= Material =

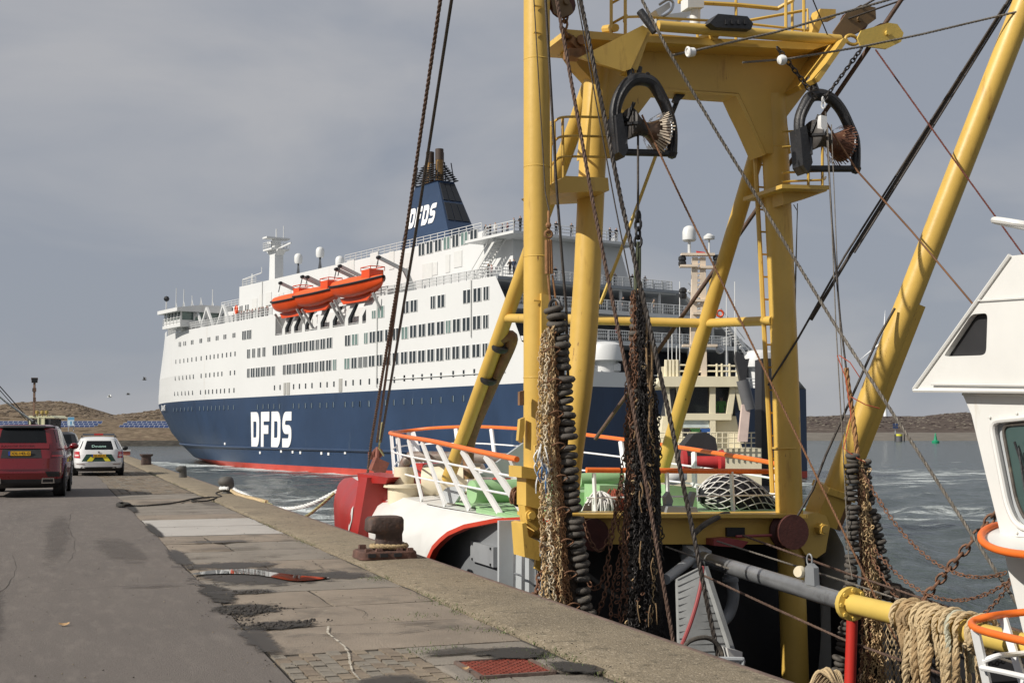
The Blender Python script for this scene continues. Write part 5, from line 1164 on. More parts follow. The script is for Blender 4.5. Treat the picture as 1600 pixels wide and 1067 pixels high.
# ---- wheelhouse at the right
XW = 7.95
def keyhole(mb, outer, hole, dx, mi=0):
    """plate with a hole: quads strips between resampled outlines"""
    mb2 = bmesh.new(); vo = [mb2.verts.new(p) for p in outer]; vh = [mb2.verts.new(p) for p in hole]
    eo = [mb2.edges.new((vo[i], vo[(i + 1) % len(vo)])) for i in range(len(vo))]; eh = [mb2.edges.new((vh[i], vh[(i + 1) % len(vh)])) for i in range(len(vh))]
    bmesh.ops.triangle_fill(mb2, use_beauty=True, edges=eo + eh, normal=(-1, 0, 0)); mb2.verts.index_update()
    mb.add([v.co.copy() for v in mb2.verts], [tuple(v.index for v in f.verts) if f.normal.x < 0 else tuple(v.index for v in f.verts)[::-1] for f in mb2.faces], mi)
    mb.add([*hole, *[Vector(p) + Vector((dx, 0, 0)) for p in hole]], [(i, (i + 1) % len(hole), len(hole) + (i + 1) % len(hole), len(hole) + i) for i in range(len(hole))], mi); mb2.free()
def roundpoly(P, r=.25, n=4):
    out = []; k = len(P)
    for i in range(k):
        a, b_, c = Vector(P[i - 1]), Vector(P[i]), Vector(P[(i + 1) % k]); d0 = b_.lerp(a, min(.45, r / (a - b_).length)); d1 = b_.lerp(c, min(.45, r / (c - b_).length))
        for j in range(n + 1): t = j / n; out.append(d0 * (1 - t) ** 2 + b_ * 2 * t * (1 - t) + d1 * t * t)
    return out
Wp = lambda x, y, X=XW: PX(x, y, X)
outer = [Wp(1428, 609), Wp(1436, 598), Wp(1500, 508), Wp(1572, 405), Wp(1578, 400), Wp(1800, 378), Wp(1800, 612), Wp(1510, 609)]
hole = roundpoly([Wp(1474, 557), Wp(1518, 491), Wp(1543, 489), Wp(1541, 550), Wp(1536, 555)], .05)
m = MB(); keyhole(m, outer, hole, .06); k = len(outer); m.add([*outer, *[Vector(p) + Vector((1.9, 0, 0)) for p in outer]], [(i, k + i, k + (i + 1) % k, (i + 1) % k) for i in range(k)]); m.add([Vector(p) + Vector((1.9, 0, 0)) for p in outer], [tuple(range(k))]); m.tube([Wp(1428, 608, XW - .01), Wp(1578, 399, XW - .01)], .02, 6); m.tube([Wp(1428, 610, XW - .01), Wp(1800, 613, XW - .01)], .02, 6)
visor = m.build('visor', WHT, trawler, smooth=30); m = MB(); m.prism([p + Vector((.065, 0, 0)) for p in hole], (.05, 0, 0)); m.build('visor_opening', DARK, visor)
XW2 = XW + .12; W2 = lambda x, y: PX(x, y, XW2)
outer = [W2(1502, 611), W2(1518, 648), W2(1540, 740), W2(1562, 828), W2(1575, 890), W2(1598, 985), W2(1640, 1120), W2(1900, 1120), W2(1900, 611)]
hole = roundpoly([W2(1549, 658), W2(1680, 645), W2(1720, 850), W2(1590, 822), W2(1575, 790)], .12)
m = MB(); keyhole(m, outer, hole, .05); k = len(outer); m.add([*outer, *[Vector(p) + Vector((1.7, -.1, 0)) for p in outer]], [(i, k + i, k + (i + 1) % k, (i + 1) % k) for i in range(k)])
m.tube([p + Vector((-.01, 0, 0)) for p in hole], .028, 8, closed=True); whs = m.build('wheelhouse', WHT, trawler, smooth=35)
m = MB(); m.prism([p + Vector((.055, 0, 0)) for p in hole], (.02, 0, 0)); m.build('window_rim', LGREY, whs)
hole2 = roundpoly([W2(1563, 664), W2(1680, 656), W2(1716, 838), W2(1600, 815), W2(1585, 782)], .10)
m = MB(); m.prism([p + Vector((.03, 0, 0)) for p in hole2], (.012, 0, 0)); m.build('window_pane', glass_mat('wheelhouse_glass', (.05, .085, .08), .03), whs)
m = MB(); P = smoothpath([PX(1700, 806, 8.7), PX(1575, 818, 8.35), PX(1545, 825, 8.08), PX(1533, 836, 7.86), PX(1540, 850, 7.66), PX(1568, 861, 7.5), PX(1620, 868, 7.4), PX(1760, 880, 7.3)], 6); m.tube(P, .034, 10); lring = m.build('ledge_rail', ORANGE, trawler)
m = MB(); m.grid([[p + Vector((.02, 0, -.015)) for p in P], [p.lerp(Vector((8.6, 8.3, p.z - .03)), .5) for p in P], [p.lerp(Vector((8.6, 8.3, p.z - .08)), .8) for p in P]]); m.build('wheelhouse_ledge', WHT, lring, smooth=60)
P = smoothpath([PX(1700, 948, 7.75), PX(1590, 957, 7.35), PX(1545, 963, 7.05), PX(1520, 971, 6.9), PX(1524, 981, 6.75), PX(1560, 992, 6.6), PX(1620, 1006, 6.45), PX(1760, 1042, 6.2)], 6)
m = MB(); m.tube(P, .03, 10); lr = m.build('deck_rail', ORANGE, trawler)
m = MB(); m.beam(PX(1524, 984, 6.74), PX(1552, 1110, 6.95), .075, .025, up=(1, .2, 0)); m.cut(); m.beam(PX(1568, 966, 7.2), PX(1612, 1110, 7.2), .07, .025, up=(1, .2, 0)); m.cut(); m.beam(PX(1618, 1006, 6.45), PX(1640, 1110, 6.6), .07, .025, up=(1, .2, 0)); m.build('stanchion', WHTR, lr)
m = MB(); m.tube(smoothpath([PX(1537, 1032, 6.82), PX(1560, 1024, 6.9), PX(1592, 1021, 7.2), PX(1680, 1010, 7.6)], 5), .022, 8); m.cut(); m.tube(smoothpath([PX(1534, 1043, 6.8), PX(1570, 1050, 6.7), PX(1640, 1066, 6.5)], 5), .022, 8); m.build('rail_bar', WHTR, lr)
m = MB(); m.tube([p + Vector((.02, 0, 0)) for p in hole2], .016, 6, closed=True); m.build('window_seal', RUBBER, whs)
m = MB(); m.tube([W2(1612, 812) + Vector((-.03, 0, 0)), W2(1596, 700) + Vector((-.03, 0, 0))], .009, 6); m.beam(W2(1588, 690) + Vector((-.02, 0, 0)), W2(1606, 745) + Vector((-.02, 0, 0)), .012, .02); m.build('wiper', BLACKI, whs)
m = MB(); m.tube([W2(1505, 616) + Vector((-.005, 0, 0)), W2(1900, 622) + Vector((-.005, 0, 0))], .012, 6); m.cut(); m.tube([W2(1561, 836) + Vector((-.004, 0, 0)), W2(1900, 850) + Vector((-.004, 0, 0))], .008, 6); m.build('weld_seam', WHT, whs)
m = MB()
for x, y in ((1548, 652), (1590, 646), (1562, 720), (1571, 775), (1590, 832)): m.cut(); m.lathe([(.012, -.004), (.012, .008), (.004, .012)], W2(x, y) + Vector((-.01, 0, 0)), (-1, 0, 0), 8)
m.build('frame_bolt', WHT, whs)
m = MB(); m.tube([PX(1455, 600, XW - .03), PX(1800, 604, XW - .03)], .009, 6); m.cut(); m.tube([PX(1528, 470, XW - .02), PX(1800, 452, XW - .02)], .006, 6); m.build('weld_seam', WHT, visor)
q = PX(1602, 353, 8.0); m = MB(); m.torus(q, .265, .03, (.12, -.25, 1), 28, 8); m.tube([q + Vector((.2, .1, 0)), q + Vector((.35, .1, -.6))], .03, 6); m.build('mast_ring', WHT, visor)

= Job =
Repeat all the data as it stands, dropping any images it holds.

= Written response =
The Blender Python script for this scene continues. Write part 5, from line 1164 on. More parts follow. The script is for Blender 4.5. Treat the picture as 1600 pixels wide and 1067 pixels high.
# ---- wheelhouse at the right
XW = 7.95
def keyhole(mb, outer, hole, dx, mi=0):
    """plate with a hole: quads strips between resampled outlines"""
    mb2 = bmesh.new(); vo = [mb2.verts.new(p) for p in outer]; vh = [mb2.verts.new(p) for p in hole]
    eo = [mb2.edges.new((vo[i], vo[(i + 1) % len(vo)])) for i in range(len(vo))]; eh = [mb2.edges.new((vh[i], vh[(i + 1) % len(vh)])) for i in range(len(vh))]
    bmesh.ops.triangle_fill(mb2, use_beauty=True, edges=eo + eh, normal=(-1, 0, 0)); mb2.verts.index_update()
    mb.add([v.co.copy() for v in mb2.verts], [tuple(v.index for v in f.verts) if f.normal.x < 0 else tuple(v.index for v in f.verts)[::-1] for f in mb2.faces], mi)
    mb.add([*hole, *[Vector(p) + Vector((dx, 0, 0)) for p in hole]], [(i, (i + 1) % len(hole), len(hole) + (i + 1) % len(hole), len(hole) + i) for i in range(len(hole))], mi); mb2.free()
def roundpoly(P, r=.25, n=4):
    out = []; k = len(P)
    for i in range(k):
        a, b_, c = Vector(P[i - 1]), Vector(P[i]), Vector(P[(i + 1) % k]); d0 = b_.lerp(a, min(.45, r / (a - b_).length)); d1 = b_.lerp(c, min(.45, r / (c - b_).length))
        for j in range(n + 1): t = j / n; out.append(d0 * (1 - t) ** 2 + b_ * 2 * t * (1 - t) + d1 * t * t)
    return out
Wp = lambda x, y, X=XW: PX(x, y, X)
outer = [Wp(1428, 609), Wp(1436, 598), Wp(1500, 508), Wp(1572, 405), Wp(1578, 400), Wp(1800, 378), Wp(1800, 612), Wp(1510, 609)]
hole = roundpoly([Wp(1474, 557), Wp(1518, 491), Wp(1543, 489), Wp(1541, 550), Wp(1536, 555)], .05)
m = MB(); keyhole(m, outer, hole, .06); k = len(outer); m.add([*outer, *[Vector(p) + Vector((1.9, 0, 0)) for p in outer]], [(i, k + i, k + (i + 1) % k, (i + 1) % k) for i in range(k)]); m.add([Vector(p) + Vector((1.9, 0, 0)) for p in outer], [tuple(range(k))]); m.tube([Wp(1428, 608, XW - .01), Wp(1578, 399, XW - .01)], .02, 6); m.tube([Wp(1428, 610, XW - .01), Wp(1800, 613, XW - .01)], .02, 6)
visor = m.build('visor', WHT, trawler, smooth=30); m = MB(); m.prism([p + Vector((.065, 0, 0)) for p in hole], (.05, 0, 0)); m.build('visor_opening', DARK, visor)
XW2 = XW + .12; W2 = lambda x, y: PX(x, y, XW2)
outer = [W2(1502, 611), W2(1518, 648), W2(1540, 740), W2(1562, 828), W2(1575, 890), W2(1598, 985), W2(1640, 1120), W2(1900, 1120), W2(1900, 611)]
hole = roundpoly([W2(1549, 658), W2(1680, 645), W2(1720, 850), W2(1590, 822), W2(1575, 790)], .12)
m = MB(); keyhole(m, outer, hole, .05); k = len(outer); m.add([*outer, *[Vector(p) + Vector((1.7, -.1, 0)) for p in outer]], [(i, k + i, k + (i + 1) % k, (i + 1) % k) for i in range(k)])
m.tube([p + Vector((-.01, 0, 0)) for p in hole], .028, 8, closed=True); whs = m.build('wheelhouse', WHT, trawler, smooth=35)
m = MB(); m.prism([p + Vector((.055, 0, 0)) for p in hole], (.02, 0, 0)); m.build('window_rim', LGREY, whs)
hole2 = roundpoly([W2(1563, 664), W2(1680, 656), W2(1716, 838), W2(1600, 815), W2(1585, 782)], .10)
m = MB(); m.prism([p + Vector((.03, 0, 0)) for p in hole2], (.012, 0, 0)); m.build('window_pane', glass_mat('wheelhouse_glass', (.05, .085, .08), .03), whs)
m = MB(); P = smoothpath([PX(1700, 806, 8.7), PX(1575, 818, 8.35), PX(1545, 825, 8.08), PX(1533, 836, 7.86), PX(1540, 850, 7.66), PX(1568, 861, 7.5), PX(1620, 868, 7.4), PX(1760, 880, 7.3)], 6); m.tube(P, .034, 10); lring = m.build('ledge_rail', ORANGE, trawler)
m = MB(); m.grid([[p + Vector((.02, 0, -.015)) for p in P], [p.lerp(Vector((8.6, 8.3, p.z - .03)), .5) for p in P], [p.lerp(Vector((8.6, 8.3, p.z - .08)), .8) for p in P]]); m.build('wheelhouse_ledge', WHT, lring, smooth=60)
P = smoothpath([PX(1700, 948, 7.75), PX(1590, 957, 7.35), PX(1545, 963, 7.05), PX(1520, 971, 6.9), PX(1524, 981, 6.75), PX(1560, 992, 6.6), PX(1620, 1006, 6.45), PX(1760, 1042, 6.2)], 6)
m = MB(); m.tube(P, .03, 10); lr = m.build('deck_rail', ORANGE, trawler)
m = MB(); m.beam(PX(1524, 984, 6.74), PX(1552, 1110, 6.95), .075, .025, up=(1, .2, 0)); m.cut(); m.beam(PX(1568, 966, 7.2), PX(1612, 1110, 7.2), .07, .025, up=(1, .2, 0)); m.cut(); m.beam(PX(1618, 1006, 6.45), PX(1640, 1110, 6.6), .07, .025, up=(1, .2, 0)); m.build('stanchion', WHTR, lr)
m = MB(); m.tube(smoothpath([PX(1537, 1032, 6.82), PX(1560, 1024, 6.9), PX(1592, 1021, 7.2), PX(1680, 1010, 7.6)], 5), .022, 8); m.cut(); m.tube(smoothpath([PX(1534, 1043, 6.8), PX(1570, 1050, 6.7), PX(1640, 1066, 6.5)], 5), .022, 8); m.build('rail_bar', WHTR, lr)
m = MB(); m.tube([p + Vector((.02, 0, 0)) for p in hole2], .016, 6, closed=True); m.build('window_seal', RUBBER, whs)
m = MB(); m.tube([W2(1612, 812) + Vector((-.03, 0, 0)), W2(1596, 700) + Vector((-.03, 0, 0))], .009, 6); m.beam(W2(1588, 690) + Vector((-.02, 0, 0)), W2(1606, 745) + Vector((-.02, 0, 0)), .012, .02); m.build('wiper', BLACKI, whs)
m = MB(); m.tube([W2(1505, 616) + Vector((-.005, 0, 0)), W2(1900, 622) + Vector((-.005, 0, 0))], .012, 6); m.cut(); m.tube([W2(1561, 836) + Vector((-.004, 0, 0)), W2(1900, 850) + Vector((-.004, 0, 0))], .008, 6); m.build('weld_seam', WHT, whs)
m = MB()
for x, y in ((1548, 652), (1590, 646), (1562, 720), (1571, 775), (1590, 832)): m.cut(); m.lathe([(.012, -.004), (.012, .008), (.004, .012)], W2(x, y) + Vector((-.01, 0, 0)), (-1, 0, 0), 8)
m.build('frame_bolt', WHT, whs)
m = MB(); m.tube([PX(1455, 600, XW - .03), PX(1800, 604, XW - .03)], .009, 6); m.cut(); m.tube([PX(1528, 470, XW - .02), PX(1800, 452, XW - .02)], .006, 6); m.build('weld_seam', WHT, visor)
q = PX(1602, 353, 8.0); m = MB(); m.torus(q, .265, .03, (.12, -.25, 1), 28, 8); m.tube([q + Vector((.2, .1, 0)), q + Vector((.35, .1, -.6))], .03, 6); m.build('mast_ring', WHT, visor)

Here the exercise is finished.